What should be considered is how to organize an army in a country in which there is at the same time national and provincial feeling. Such a country is France, where there is no longer any necessity for uniting national and provincial feeling by mixing up the soldiers. In France, will the powerful motif of pride, which comes from the organization of units from particular provinces, be useful? From the fusion of varying elements comes the character of our troops, which is something to be considered. The make-up of the heavy cavalry should be noted. It has perhaps too many Germans and men from the northern provinces.
French sociability creates cohesion in French troops more quickly than could be secured in troops in other nations. Organization and discipline have the same purpose. With a proud people like the French, a rational organization aided by French sociability can often secure desired results without it being necessary to use the coercion of discipline.
Marshal de Gouvion-Saint Cyr said, "Experienced soldiers know and others ought to know that French soldiers once committed to the pursuit of the enemy will not return to their organization that day until forced back into it by the enemy. During this time they must be considered as lost to the rest of the army."
At the beginning of the Empire, officers, trained in the wars of the Revolution by incessant fighting, possessed great firmness. No one would wish to purchase such firmness again at the same price. But in our modern wars the victor often loses more than the vanquished, apart from the temporary loss in prisoners. The losses exceed the resources in good men, and discourage the exhausted, who appear to be very numerous, and those who are skilled in removing themselves from danger. Thus we fall into disorder. The Duke of Fezensac, testifying of other times, shows us the same thing that happens to-day. Also to-day we depend only on mass action, and at that game, despite the cleverest strategic handling, we must lose all, and do.
French officers lack firmness but have pride.
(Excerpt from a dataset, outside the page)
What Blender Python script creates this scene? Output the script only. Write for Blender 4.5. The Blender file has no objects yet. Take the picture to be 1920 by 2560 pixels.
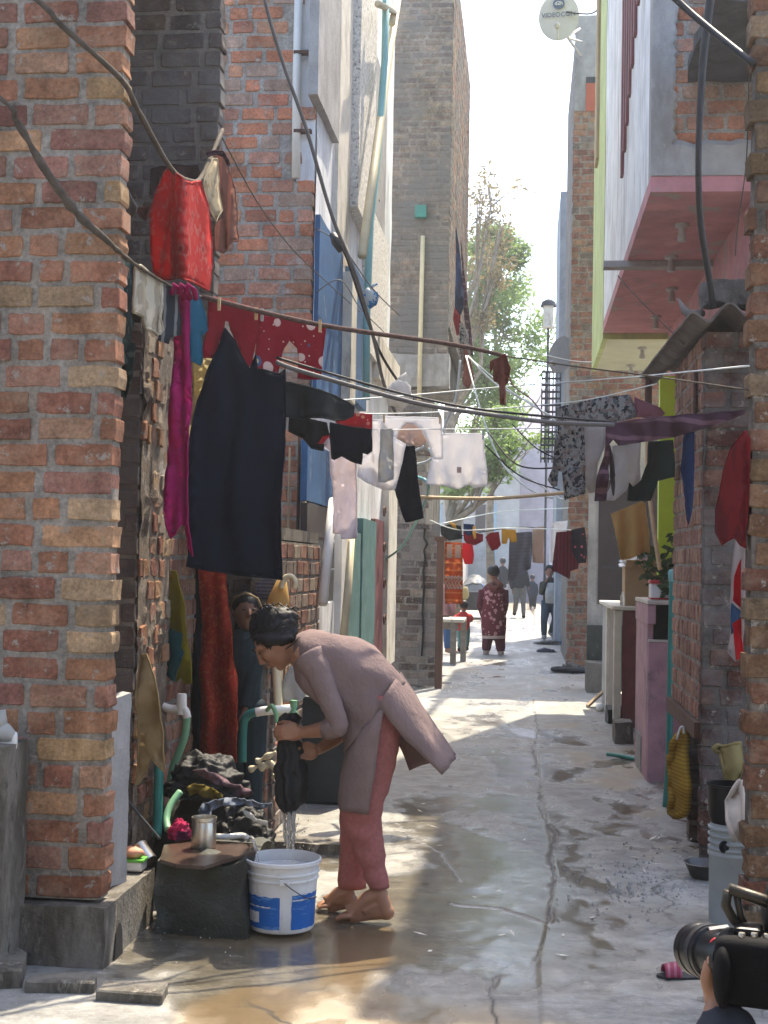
import bpy, bmesh, math, random
import numpy as np
from mathutils import Vector, Matrix, noise
from mathutils.geometry import delaunay_2d_cdt
R_ = math.radians
random.seed(7)
S = bpy.context.scene
COL = S.collection
# ------------------------------------------------------------------ camera
FPX = 3400.0                      # focal length in photo pixels (photo 1920 x 2560)
CAMP = Vector((0, 0, 1.5))
YAW, PIT, ROL = R_(5.92), R_(2.2), R_(1.1)
_f = Vector((-math.sin(YAW)*math.cos(PIT), math.cos(YAW)*math.cos(PIT), math.sin(PIT)))
_r0 = Vector((math.cos(YAW), math.sin(YAW), 0)); _u0 = _r0.cross(_f)
_r = _r0*math.cos(ROL) + _u0*math.sin(ROL); _u = _u0*math.cos(ROL) - _r0*math.sin(ROL)
cam = bpy.data.cameras.new("camera"); camo = bpy.data.objects.new("camera", cam); COL.objects.link(camo)
cam.sensor_fit = 'VERTICAL'; cam.sensor_height = 36; cam.lens = FPX/2560*36
cam.clip_start = .05; cam.clip_end = 900
m = Matrix((( _r.x, _u.x, -_f.x, 0), (_r.y, _u.y, -_f.y, 0), (_r.z, _u.z, -_f.z, CAMP.z), (0,0,0,1)))
camo.matrix_world = m
S.camera = camo
# ------------------------------------------------------------------ sky, sun, exposure
SUN_EL, SUN_AZ = R_(60), R_(17)
w = bpy.data.worlds.new("World"); S.world = w; w.use_nodes = True
nt = w.node_tree; nt.nodes.clear()
sky = nt.nodes.new('ShaderNodeTexSky'); sky.sky_type = 'NISHITA'; sky.sun_disc = False
sky.sun_elevation = SUN_EL; sky.sun_rotation = SUN_AZ
sky.air_density = 1.0; sky.dust_density = 3.0; sky.ozone_density = 1.0; sky.altitude = 200
bg = nt.nodes.new('ShaderNodeBackground'); bg.inputs[1].default_value = 0.15
out = nt.nodes.new('ShaderNodeOutputWorld')
nt.links.new(sky.outputs[0], bg.inputs[0]); nt.links.new(bg.outputs[0], out.inputs[0])
sl = bpy.data.lights.new("sun", 'SUN'); sl.energy = 2.9; sl.angle = R_(.5); sl.color = (1, .88, .68)
so = bpy.data.objects.new("sun", sl); COL.objects.link(so)
_sd = Vector((math.cos(SUN_EL)*math.sin(SUN_AZ), math.cos(SUN_EL)*math.cos(SUN_AZ), math.sin(SUN_EL)))
so.rotation_euler = (-_sd).to_track_quat('-Z', 'Y').to_euler(); so.location = (3, 10, 20)
vs = S.view_settings; vs.view_transform = 'Standard'; vs.look = 'None'; vs.exposure = 1.92; vs.gamma = 1
c = S.cycles
c.use_denoising = True; c.max_bounces = 8; c.diffuse_bounces = 4; c.glossy_bounces = 3; c.transmission_bounces = 6
c.transparent_max_bounces = 8; c.volume_bounces = 0; c.caustics_reflective = False; c.caustics_refractive = False
c.sample_clamp_indirect = 6
# ------------------------------------------------------------------ projection helpers
def ray(px, py): return _r*(px-960) + _u*(1280-py) + _f*FPX
def at(px, py, Y): d = ray(px, py); return CAMP + d*(Y/d.y)
def atx(px, py, X): d = ray(px, py); return CAMP + d*(X/d.x)
def gr(px, py, z=0.0): d = ray(px, py); return CAMP + d*((z-CAMP.z)/d.z)
def V(*a): return Vector(a)
def lerp(a, b, t): return a + (b-a)*t
def N3(x, y, z, s=0): return noise.noise(Vector((x+s*17.3, y-s*9.1, z+s*3.7)))
# ------------------------------------------------------------------ mesh builder
class MB:
    def __init__(self): self.v=[]; self.f=[]; self.c=[]; self.mi=[]; self.cc=(1,1,1); self.m=0
    def add(self, vs, fs):
        o=len(self.v); self.v += [Vector(p) for p in vs]
        for f in fs: self.f.append([i+o for i in f]); self.c.append(self.cc); self.mi.append(self.m)
        return self
    def box(self, a, b, j=0):
        x0,y0,z0=[min(a[i],b[i]) for i in range(3)]; x1,y1,z1=[max(a[i],b[i]) for i in range(3)]
        vs=[(x0,y0,z0),(x1,y0,z0),(x1,y1,z0),(x0,y1,z0),(x0,y0,z1),(x1,y0,z1),(x1,y1,z1),(x0,y1,z1)]
        if j: vs=[(x+random.uniform(-j,j),y+random.uniform(-j,j),z+random.uniform(-j,j)) for x,y,z in vs]
        return self.hexa(vs)
    def hexa(self, vs): return self.add(vs,[(0,3,2,1),(4,5,6,7),(0,1,5,4),(1,2,6,5),(2,3,7,6),(3,0,4,7)])
    def obox(self, c, ax, ay, az):            # centre and three half-axis vectors
        c,ax,ay,az=map(Vector,(c,ax,ay,az))
        return self.hexa([c-ax-ay-az,c+ax-ay-az,c+ax+ay-az,c-ax+ay-az,c-ax-ay+az,c+ax-ay+az,c+ax+ay+az,c-ax+ay+az])
    def loft(self, rings, cap=True, closed=True):
        n=len(rings[0]); o=len(self.v); vs=[p for r in rings for p in r]; fs=[]
        for i in range(len(rings)-1):
            for k in range(n if closed else n-1):
                k2=(k+1)%n; fs.append((i*n+k,i*n+k2,(i+1)*n+k2,(i+1)*n+k))
        if cap and closed: fs.append(tuple(range(n-1,-1,-1))); fs.append(tuple((len(rings)-1)*n+k for k in range(n)))
        return self.add(vs,fs)
    def tube(self, pts, rad, n=8, cap=True, flat=1.0, up=None):
        pts=[Vector(p) for p in pts]; L=len(pts)
        if not hasattr(rad,'__len__'): rad=[rad]*L
        rings=[]; prev=None
        for i,p in enumerate(pts):
            t=(pts[min(i+1,L-1)]-pts[max(i-1,0)]).normalized()
            if prev is None:
                a=Vector(up) if up else (Vector((0,0,1)) if abs(t.z)<.9 else Vector((0,1,0)))
                s=t.cross(a).normalized()
            else: s=(prev-t*prev.dot(t)).normalized()
            prev=s; q=t.cross(s)
            r=rad[i]; r1,r2=(r if hasattr(r,'__len__') else (r,r*flat))
            rings.append([p+s*(math.cos(2*math.pi*k/n)*r1)+q*(math.sin(2*math.pi*k/n)*r2) for k in range(n)])
        return self.loft(rings,cap)
    def lathe(self, prof, c, n=24, axis=(0,0,1), cap=False, xdir=None):
        c=Vector(c); ax=Vector(axis).normalized()
        s=Vector(xdir) if xdir else (Vector((1,0,0)) if abs(ax.x)<.9 else Vector((0,1,0)))
        s=(s-ax*s.dot(ax)).normalized(); q=ax.cross(s)
        rings=[[c+ax*h+s*(r*math.cos(2*math.pi*k/n))+q*(r*math.sin(2*math.pi*k/n)) for k in range(n)] for r,h in prof]
        return self.loft(rings,cap)
    def grid(self, fn, nu, nv):
        vs=[fn(i/nu,j/nv) for j in range(nv+1) for i in range(nu+1)]; w=nu+1
        return self.add(vs,[(j*w+i,j*w+i+1,(j+1)*w+i+1,(j+1)*w+i) for j in range(nv) for i in range(nu)])
    def ell(self, c, r, rot=None, n=12, mrings=8, nz=0, ns=6, sd=0):
        c=Vector(c); rings=[]
        for i in range(1,mrings):
            th=math.pi*i/mrings; rg=[]
            for k in range(n):
                ph=2*math.pi*k/n; d=Vector((math.sin(th)*math.cos(ph),math.sin(th)*math.sin(ph),math.cos(th)))
                g=1+(nz*N3(d.x*ns,d.y*ns,d.z*ns,sd) if nz else 0)
                p=Vector((d.x*r[0],d.y*r[1],d.z*r[2]))*g
                rg.append(c+(rot@p if rot else p))
            rings.append(rg)
        self.loft(rings,False)
        top=c+(rot@Vector((0,0,r[2])) if rot else Vector((0,0,r[2]))); bot=c-(rot@Vector((0,0,r[2])) if rot else Vector((0,0,r[2])))
        o=len(self.v)-len(rings)*n
        self.v+=[top,bot]; t=len(self.v)-2
        for k in range(n):
            for f in ((t,o+(k+1)%n,o+k),(t+1,o+(len(rings)-1)*n+k,o+(len(rings)-1)*n+(k+1)%n)):
                self.f.append(list(f)); self.c.append(self.cc); self.mi.append(self.m)
        return self
    def build(self, name, mat=None, parent=None, smooth=False, col=False, org=None, sa=None):
        vs=self.v
        if org is None:
            xs=[p.x for p in vs]; ys=[p.y for p in vs]; zs=[p.z for p in vs]
            org=Vector(((min(xs)+max(xs))/2,(min(ys)+max(ys))/2,min(zs)))
        me=bpy.data.meshes.new(name); me.from_pydata([p-org for p in vs],[],self.f); me.update()
        if col:
            a=me.color_attributes.new('col','FLOAT_COLOR','CORNER')
            arr=np.ones((len(me.loops),4),dtype=np.float32); i=0
            for f,cc in zip(self.f,self.c):
                for _ in f: arr[i,:3]=cc; i+=1
            a.data.foreach_set('color',arr.ravel())
        for mm in (mat if isinstance(mat,(list,tuple)) else [mat]):
            if mm: me.materials.append(mm)
        if isinstance(mat,(list,tuple)): me.polygons.foreach_set('material_index',self.mi)
        if smooth: me.polygons.foreach_set('use_smooth',[True]*len(me.polygons))
        o=bpy.data.objects.new(name,me); COL.objects.link(o)
        if smooth and sa:
            try: me.set_sharp_from_angle(angle=R_(sa))
            except Exception: pass
        if parent is not None:
            o.parent=parent; p=parent; off=Vector(p.location)
            while p.parent is not None: p=p.parent; off+=Vector(p.location)
            o.location=org-off
        else: o.location=org
        return o
def tag(o, label=None, cat=None, group=None, kind=None):
    for k,v in (('label',label),('category',cat),('group',group),('kind',kind)):
        if v: o[k]=v
    return o
def empty(name, loc, label, cat, group=None):
    o=bpy.data.objects.new(name,None); COL.objects.link(o); o.location=Vector(loc); o.empty_display_size=.1
    return tag(o,label,cat,group)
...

In the face of danger they lack composure, they are disconcerted, breathless, hesitant, forgetful, unable to think of a way out. They call, "Forward, forward." This is one of the reasons why handling a formation in line is difficult, especially since the African campaigns where much is left to the soldier.
The formation in rank is then an ideal, unobtainable in modern war, but toward which we should strive. But we are getting further away from it. And then, when habit loses its hold, natural instinct resumes its empire. The remedy lies in an organization which will establish cohesion by the mutual acquaintanceship of all. This will make possible mutual surveillance, which has such power over French pride.
It might be said that there are two kinds of war, that in open country, and in the plain, and that of posts garrisoning positions in broken country. In a great war, with no one occupying positions, we should be lost immediately. Marshal Saxe knew us well when he said that the French were best for a war of position. He recognized the lack of stability in the ranks.
On getting within rifle range the rank formation tends to disappear. You hear officers who have been under fire say "When you get near the enemy, the men deploy as skirmishers despite you. The Russians group under fire. Their holding together is the huddling of sheep moved by fear of discipline and of danger." There are then two modes of conduct under fire, the French and the Russian.
The Gauls, seeing the firmness of the Roman formation, chained themselves together, making the first rank unbreakable and tying living to dead. This forbade the virtue they had not divined in the Roman formation, the replacement of wounded and exhausted by fresh men. From this replacement came the firmness which seemed so striking to the Gauls. The rank continually renewed itself.